Und hier wird es natürlich für uns aus DSGVO-Sicht interessant. Zum einen verwendet die Richtlinie exakt dasselbe Merkmal wie die DSGVO („offenkundig unbegründet“). Zum anderen ist die Ausgangssituation auch sehr ähnlich: es geht darum zu verhindern, dass Rechte missbräuchlich genutzt werden. Die Parallele zu Situationen unter der DSGVO, ergibt sich etwa aus ErwG 20 der Richtlinie: „Bei missbräuchlichen Gerichtsverfahren handelt es sich in der Regel um bösgläubige Verfahrenstaktiken, z. B. die Verzögerung von Verfahren, das Verursachen unverhältnismäßig hoher Kosten für den Beklagten im Verfahren oder die Wahl des günstigsten Gerichtsstands“. Und: „Diese Taktiken werden von den Klägern zu anderen Zwecken eingesetzt, als um Zugang zur Justiz zu erhalten“.

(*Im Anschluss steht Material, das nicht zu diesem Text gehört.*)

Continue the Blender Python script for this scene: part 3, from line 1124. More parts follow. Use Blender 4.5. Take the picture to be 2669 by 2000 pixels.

Was versteht die Kommission unter „offenkundig unbegründet“?
Und was versteht die Kommission nun unter dem Begriff „offenkundig unbegründet“? Eine abschließende Definition dieses Merkmals bzw. des Oberbegriffs „missbräuchliche Gerichtsverfahren“ liefert die Richtlinie nicht. Art. 3 der Richtlinie zählt eine nicht erschöpfende Liste der häufigsten Indikatoren von Missbrauch auf. Darunter fallen nach Ansicht der Kommission:
- Unverhältnismäßigkeit,
- Maßlosigkeit oder
- Unangemessenheit der Forderung oder eines Teils davon,
- Vorhandensein mehrerer Verfahren, die vom Antragsteller oder mit ihm verbundenen Parteien in ähnlichen Angelegenheiten angestrengt wurden,
- Einschüchterungen, Belästigungen oder Drohungen von Seiten des Klägers oder seiner Vertreter.
In den Erläuterungen zu dem Entwurf geht die Kommission noch etwas genauer auf mögliche Merkmale ein, die meines Erachtens durchaus auch im Bereich der DSGVO herangezogen werden können.
„Bei missbräuchlichen Gerichtsverfahren handelt es sich häufig um bösgläubige Verfahrenspraktiken, z. B. die Verzögerung von Verfahren, das Verursachen unverhältnismäßig hoher Kosten für den Beklagten im Verfahren oder die Wahl des günstigsten Gerichtsstands. Diese Taktiken, die von den Klägern zu anderen Zwecken als dem Zugang zur Justiz eingesetzt werden…“
Gerade diese letzte Erläuterungen ist meiner Ansicht nach sehr gut auf die missbräuchliche Geltendmachung von Betroffenenrechten übertragebar (wie etwa: Verursachen unverhältnismäßig hoher Kosten; zu anderen Zwecken als dem Zugang zur Justiz (bzw. dem Schutz personenbezogener Daten)).